## WHAT YOU SHOULD DO
List each line holding the string "Write".

┄┄┄┄┄┄┄┄┄┄

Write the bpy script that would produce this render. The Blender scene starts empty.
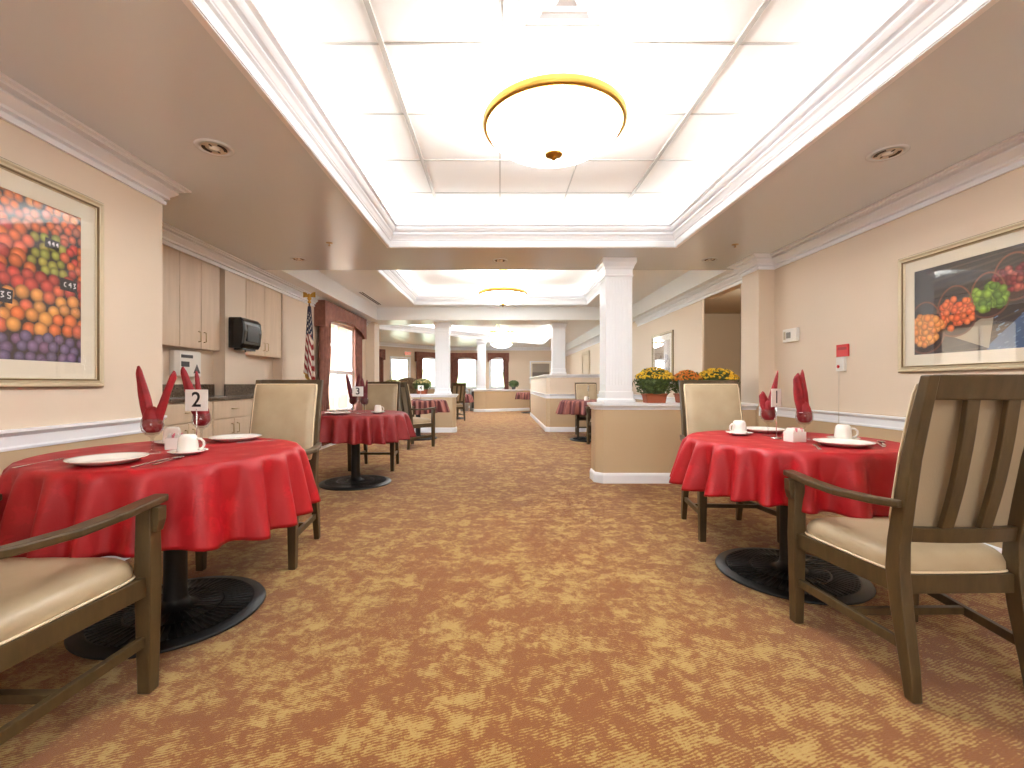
import bpy, math, random
from mathutils import Vector, Matrix
from mathutils.geometry import tessellate_polygon
PI = math.pi
rnd = random.Random(7)
S = bpy.context.scene
C = S.collection

# ------------------------------------------------------------------ helpers
def tag(o, label=None, cat=None, group=None, kind=None):
    if label: o['label'] = label
    if cat: o['category'] = cat
    if group: o['group'] = group
    if kind: o['kind'] = kind
    return o

class MB:
    def __init__(s): s.v = []; s.f = []; s.sm = []; s.col = None
    def add(s, vs, fs, smooth=False, M=None):
        b = len(s.v)
        for p in vs:
            p = Vector(p)
            s.v.append(M @ p if M else p)
        for f in fs:
            s.f.append([b + i for i in f]); s.sm.append(smooth)
        return s
    def box(s, x0, x1, y0, y1, z0, z1, M=None):
        vs = [(x, y, z) for x in (x0, x1) for y in (y0, y1) for z in (z0, z1)]
        return s.add(vs, [(0,1,3,2),(4,6,7,5),(0,4,5,1),(2,3,7,6),(0,2,6,4),(1,5,7,3)], False, M)
    def loft(s, rings, smooth=False, cap=True, closed=True, M=None):
        n = len(rings[0]); vs = [p for r in rings for p in r]; fs = []
        for i in range(len(rings) - 1):
            for j in range(n if closed else n - 1):
                k = (j + 1) % n
                fs.append((i*n+j, i*n+k, (i+1)*n+k, (i+1)*n+j))
        s.add(vs, fs, smooth, M)
        if cap:
            b = len(s.v) - len(vs)
            s.f.append([b + j for j in range(n)][::-1]); s.sm.append(False)
            s.f.append([b + (len(rings)-1)*n + j for j in range(n)]); s.sm.append(False)
        return s
    def lathe(s, prof, n=32, c=(0,0,0), M=None, smooth=True, wob=None):
        rings = []
        for r, z in prof:
            rr = max(r, 1e-5)
            rings.append([(c[0]+rr*math.cos(2*PI*i/n), c[1]+rr*math.sin(2*PI*i/n), c[2]+z) for i in range(n)])
        return s.loft(rings, smooth, False, True, M)
    def cyl(s, p0, p1, r0, r1=None, n=14, smooth=True):
        return s.tube([p0, p1], [r0, r0 if r1 is None else r1], n, smooth)
    def tube(s, pts, rad, n=10, smooth=True, cap=True):
        pts = [Vector(p) for p in pts]
        if not isinstance(rad, (list, tuple)): rad = [rad]*len(pts)
        rings = []; up = None
        for i, p in enumerate(pts):
            t = (pts[min(i+1, len(pts)-1)] - pts[max(i-1, 0)]).normalized()
            if up is None:
                up = Vector((0,0,1)) if abs(t.z) < .9 else Vector((1,0,0))
            a = t.cross(up)
            if a.length < 1e-6: a = t.cross(Vector((0,1,0)))
            a.normalize(); b = a.cross(t).normalized(); up = b
            rings.append([p + rad[i]*(math.cos(2*PI*j/n)*a + math.sin(2*PI*j/n)*b) for j in range(n)])
        return s.loft(rings, smooth, cap)
    def bar(s, secs, M=None):
        # rectangular sections: (x, y, z, wx, wy) stacked along z
        return s.loft([[(x-a/2,y-b/2,z),(x+a/2,y-b/2,z),(x+a/2,y+b/2,z),(x-a/2,y+b/2,z)] for x,y,z,a,b in secs], False, True, True, M)
    def beam(s, secs, w, h, M=None):
        # bar of width w (sideways) and height h through points, section upright
        pts = [Vector(p) for p in secs]; rings = []
        for i, p in enumerate(pts):
            t = pts[min(i+1, len(pts)-1)] - pts[max(i-1, 0)]
            a = Vector((t.y, -t.x, 0)).normalized(); ww = w[i] if isinstance(w, (list, tuple)) else w
            rings.append([p - a*ww/2 - Vector((0,0,h/2)), p + a*ww/2 - Vector((0,0,h/2)), p + a*ww/2 + Vector((0,0,h/2)), p - a*ww/2 + Vector((0,0,h/2))])
        return s.loft(rings, False, True, True, M)
    def prism(s, poly, z0, z1, M=None):
        return s.loft([[(x,y,z0) for x,y in poly], [(x,y,z1) for x,y in poly]], False, True, True, M)
    def flat(s, poly, holes, z, M=None):
        loops = [[Vector((x,y,0)) for x,y in poly]] + [[Vector((x,y,0)) for x,y in h] for h in holes]
        tri = tessellate_polygon(loops); vs = [(p.x,p.y,z) for l in loops for p in l]
        return s.add(vs, [tuple(t) for t in tri], False, M)
    def mesh(s, name):
        me = bpy.data.meshes.new(name)
        me.from_pydata([tuple(p) for p in s.v], [], s.f)
        me.polygons.foreach_set('use_smooth', s.sm)
        if s.col:
            at = me.color_attributes.new('Col', 'FLOAT_COLOR', 'POINT')
            for i, c in enumerate(s.col): at.data[i].color = (*c, 1)
        me.update(); return me
    def build(s, name, mat, parent=None, bevel=0, subsurf=0, **kw):
        me = s.mesh(name); me.materials.append(mat)
        o = bpy.data.objects.new(name, me); C.objects.link(o)
        if parent: o.parent = parent
        if bevel:
            m = o.modifiers.new('bevel', 'BEVEL'); m.width = bevel; m.segments = 2; m.limit_method = 'ANGLE'; m.angle_limit = .6
        if subsurf:
            m = o.modifiers.new('sub', 'SUBSURF'); m.levels = m.render_levels = subsurf
        if kw: tag(o, **kw)
        return o

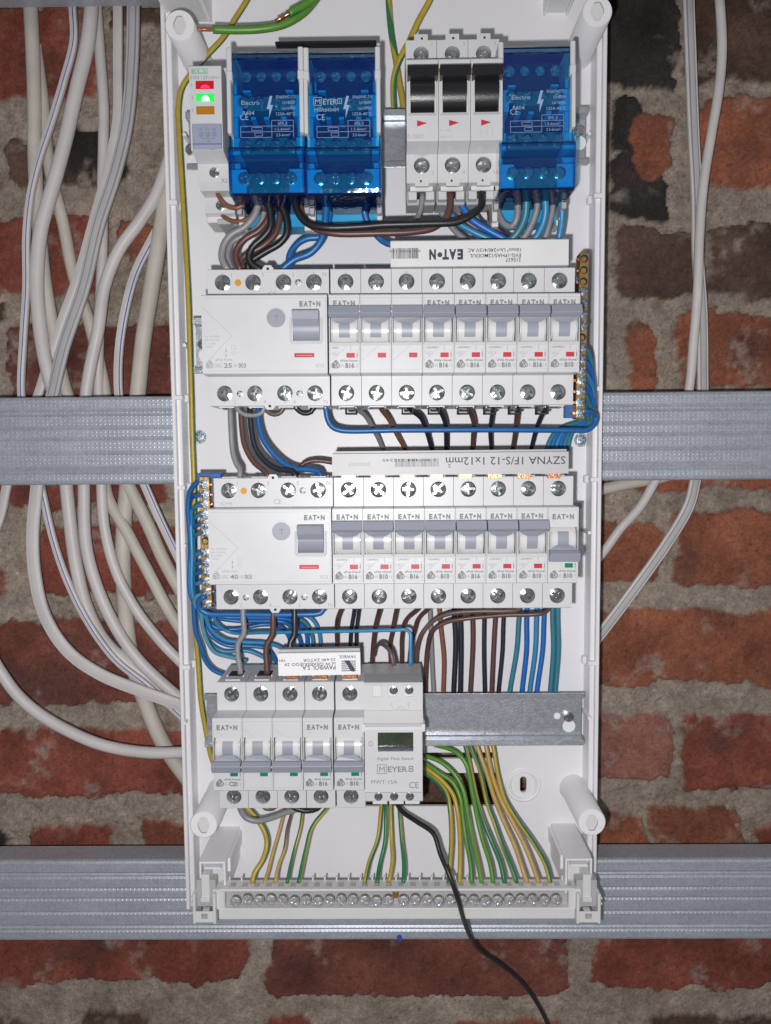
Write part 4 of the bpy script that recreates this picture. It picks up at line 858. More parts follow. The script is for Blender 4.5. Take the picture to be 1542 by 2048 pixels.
c.poly([(8.8, -6.2), (11.0, -6.2), (11.0, -9.2), (8.8, -9.2)], .55, q, 'ink_grey', True); c.line((9.9, -7), (9.9, -8.4), .45, q, 'ink_grey'); c.line((9.3, -7.7), (10.5, -7.7), .45, q, 'ink_grey')
c.text('MWT-15A', -13.2, -16.6, 2.4, q, 'ink_grey', w=15.2); c.text('CE', 8.8, -19.2, 3.8, q, 'ink_grey', w=5.6)
part('flip_cover', c, t)
for s in (-1, 1): h = MB(); h.box(s*w-1.2, s*w+1.0, -84.6, -76, 13.8, 18.4, 'pale_plastic', .4); part('hinge', h, t)
h = MB(); h.rect(-9.3, 11.5, 2.6, 14.1, y+2.0, 'lcd'); h.box(-9.2, 11.4, y+.6, y+2.0, 2.6, 5.2, 'clear_window', .2)
for k in range(7): h.line((-6.5+k*2.5, 10), (-6.5+k*2.5, 12.4), .35, y+1.95, 'dark_hole')
part('display', h, t)
for X in (.2, 9.4): screw(t, X, -74.2, 35.2, 2.5)
for X in (-9.4, 0, 9.4): screw(t, X, -73.0, -30.2, 2.5)

# ------------------------------------------------------------------ brass terminal bars
def brass_bar(p0, p1, wpx, ys, empty, Y, label, side, carrier):
    x0, z0 = at(*p0, Y); x1, z1 = at(*p1, Y); L = math.hypot(x1-x0, z1-z0); ang = math.degrees(math.atan2(x0-x1, z0-z1)); cx, cz = (x0+x1)/2, (z0+z1)/2
    t = thing('terminal_bar', label, 'terminal bar', cx, cz, Y+8, -ang, 'brass neutral terminal bars'); w = wpx/2*(DCAM+Y)/FPX
    b = MB(); b.box(-w, w, Y, Y+7.5, -L/2, L/2, 'brass', .5)
    allz = []
    for py in ys+empty:
        xx, zz = at(p0[0]+(p1[0]-p0[0])*(py-p0[1])/(p1[1]-p0[1]), py, Y); allz.append((zz-cz, py))
    for zz, py in allz:
        b.cyl(side*w*1.02, zz, .1, Y+1, Y+2, 'dark_hole', 6)
        for _ in range(2 if side < 0 else 3): b.box(min(0, -side*w*1.35)*1.0 if side > 0 else 0, 0 if side > 0 else w*1.35, Y+2.5, Y+4.5, zz-.8+_*.5, zz-.3+_*.5, 'copper', .1)
    for zz, py in allz:
        if py in empty: b.disc(0, zz, 2.3, Y-.03, 'dark_hole'); b.disc(-.3, zz-.35, 1.5, Y-.05, 'brass')
    part('brass_strip', b, t)
    for zz, py in allz:
        if py in ys: screw(t, random.uniform(-.3, .3), Y-2.0, zz, 2.7, 'screw_dull', 'terminal_screw', True)
    c = MB(); c.box(carrier[0], carrier[1], Y+7.6, Y+12, -L/2-1+carrier[2], L/2+carrier[3], 'blue_carrier', .3); c.box(carrier[0], carrier[1], Y+3, Y+8, L/2+carrier[3]-3, L/2+carrier[3], 'blue_carrier', .3); part('carrier', c, t)
    return t
brass_bar((1169, 505), (1159.5, 838), 19.5, [440+v/3.504 for v in (503, 583, 662, 740, 893, 973, 1048, 1123, 1200, 1278, 1353)], [440+v/3.504 for v in (270, 350, 430, 822)], -62, 'brass neutral terminal bar with three empty holes at its top, beside the second row', 1, (-7.2, 2, 2, -13))
brass_bar((408.5, 953), (414.5, 1217), 22, [800+v/3.586 for v in (605, 677, 745, 818, 887, 950, 1093, 1163, 1228, 1300, 1375, 1465)], [1081.7], -62, 'brass neutral terminal bar at the left end of the third row, crowded by blue wires', -1, (-5, 9.2, 0, 2.0))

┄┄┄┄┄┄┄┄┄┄

## EXERCISE RESPONSE
Write the bpy script that would produce this render. The Blender scene starts empty.
Write part 4 of the bpy script that recreates this picture. It picks up at line 858. More parts follow. The script is for Blender 4.5. Take the picture to be 1542 by 2048 pixels.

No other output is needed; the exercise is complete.